Extract the lines of the material below, beginning with the first and ending with the line that holds "m.node_tree.links, m.node_tree.nodes['Principled BSDF']". Skip every picture.

- - - -

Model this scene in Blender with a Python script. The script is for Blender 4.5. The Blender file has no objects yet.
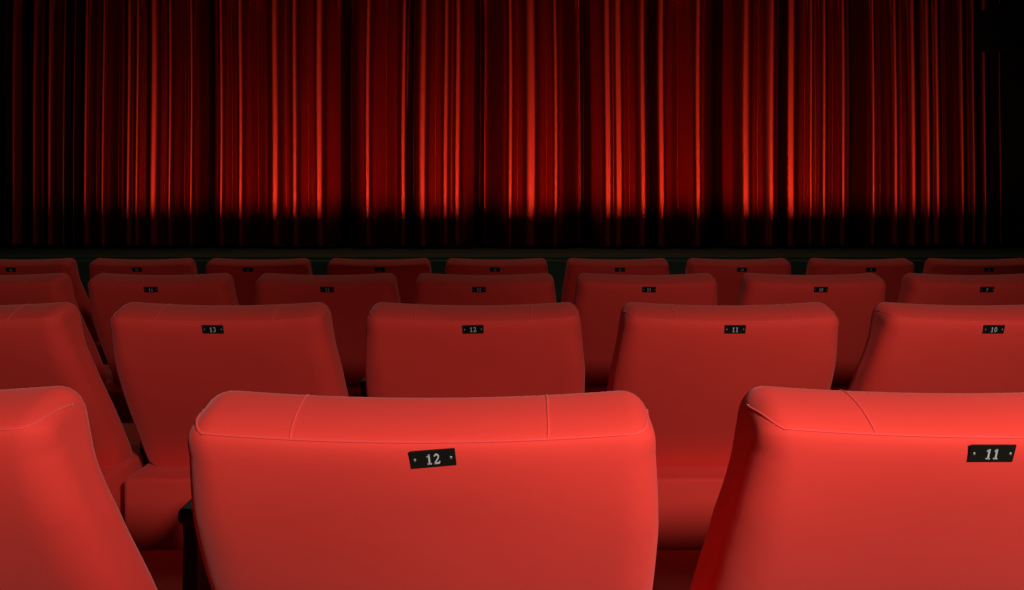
import bpy, bmesh, math, random
from mathutils import Vector
random.seed(4)
C = bpy.context.scene.collection
ZC = 1.035                      # eye height above the floor
F = 822.0                       # focal length in pixels of the 1024 px frame

# ------------------------------------------------------------------ materials
def new_mat(name):
    m = bpy.data.materials.new(name); m.use_nodes = True
    return m, m.node_tree.nodes, m.node_tree.links, m.node_tree.nodes['Principled BSDF']

def setp(p, **k):
    for a, v in k.items():
        a = a.replace('_', ' ')
        if a in p.inputs: p.inputs[a].default_value = v

def fabric(name, c1, c2, rough=.85, bump=.12, scale=420, sheen=.25):
    m, n, l, p = new_mat(name)
    tc = n.new('ShaderNodeTexCoord')
    big = n.new('ShaderNodeTexNoise'); big.inputs['Scale'].default_value = 9; big.inputs['Detail'].default_value = 4
    fine = n.new('ShaderNodeTexNoise'); fine.inputs['Scale'].default_value = scale; fine.inputs['Detail'].default_value = 2
    l.new(tc.outputs['Object'], big.inputs['Vector']); l.new(tc.outputs['Object'], fine.inputs['Vector'])
    mix = n.new('ShaderNodeMix'); mix.data_type = 'RGBA'
    mix.inputs[6].default_value = c1; mix.inputs[7].default_value = c2
    l.new(big.outputs['Fac'], mix.inputs[0]); l.new(mix.outputs[2], p.inputs['Base Color'])
    b = n.new('ShaderNodeBump'); b.inputs['Strength'].default_value = bump; b.inputs['Distance'].default_value = .0006
    l.new(fine.outputs['Fac'], b.inputs['Height'])
    b2 = n.new('ShaderNodeBump'); b2.inputs['Strength'].default_value = .25; b2.inputs['Distance'].default_value = .006
    l.new(big.outputs['Fac'], b2.inputs['Height']); l.new(b.outputs['Normal'], b2.inputs['Normal'])
    l.new(b2.outputs['Normal'], p.inputs['Normal'])
    setp(p, Roughness=rough, Sheen_Weight=sheen, Sheen_Roughness=.4)
    p.inputs['Sheen Tint'].default_value = (1, .45, .42, 1)
    p.inputs['Specular IOR Level'].default_value = .2
    return m

def plain(name, c, rough=.6, metal=0.0, noise=.15, scale=25, spec=.4):
    m, n, l, p = new_mat(name)
    tc = n.new('ShaderNodeTexCoord')
    t = n.new('ShaderNodeTexNoise'); t.inputs['Scale'].default_value = scale; t.inputs['Detail'].default_value = 5
    l.new(tc.outputs['Object'], t.inputs['Vector'])
    mix = n.new('ShaderNodeMix'); mix.data_type = 'RGBA'
    mix.inputs[6].default_value = (*[x*(1-noise) for x in c[:3]], 1); mix.inputs[7].default_value = (*[x*(1+noise) for x in c[:3]], 1)
    l.new(t.outputs['Fac'], mix.inputs[0]); l.new(mix.outputs[2], p.inputs['Base Color'])
    setp(p, Roughness=rough, Metallic=metal)
    p.inputs['Specular IOR Level'].default_value = spec
    return m

M_RED = fabric('seat_fabric', (.74, .042, .030, 1), (.80, .048, .034, 1))
M_PIPE = fabric('seam_fabric', (.80, .060, .052, 1), (.84, .065, .058, 1), bump=.05)
M_BLACK = plain('black_moulding', (.012, .011, .009), .5)
M_PLATE = plain('plate_enamel', (.007, .006, .004), .8, spec=.12)
M_DIGIT = plain('plate_lettering', (.50, .48, .48), .5, noise=.05)
M_METAL = plain('dark_steel', (.10, .11, .11), .35, 1.0)
M_RIVET = plain('rivet_steel', (.35, .34, .33), .4, .6)
M_FLOOR = plain('dark_carpet', (.018, .018, .012), .95, scale=60, noise=.4, spec=.1)
M_STAGE = plain('stage_boards', (.05, .062, .045), .8, scale=8, noise=.3, spec=.15)
M_WALL = plain('black_wall_cloth', (.008, .007, .006), .95, scale=30, spec=.1)
M_CEIL = plain('dark_ceiling_paint', (.010, .010, .010), .9, spec=.1)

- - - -

* [Result for this exercise]:
Model this scene in Blender with a Python script. The script is for Blender 4.5. The Blender file has no objects yet.
import bpy, bmesh, math, random
from mathutils import Vector
random.seed(4)
C = bpy.context.scene.collection
ZC = 1.035                      # eye height above the floor
F = 822.0                       # focal length in pixels of the 1024 px frame

# ------------------------------------------------------------------ materials
def new_mat(name):
    m = bpy.data.materials.new(name); m.use_nodes = True
    return m, m.node_tree.nodes, m.node_tree.links, m.node_tree.nodes['Principled BSDF']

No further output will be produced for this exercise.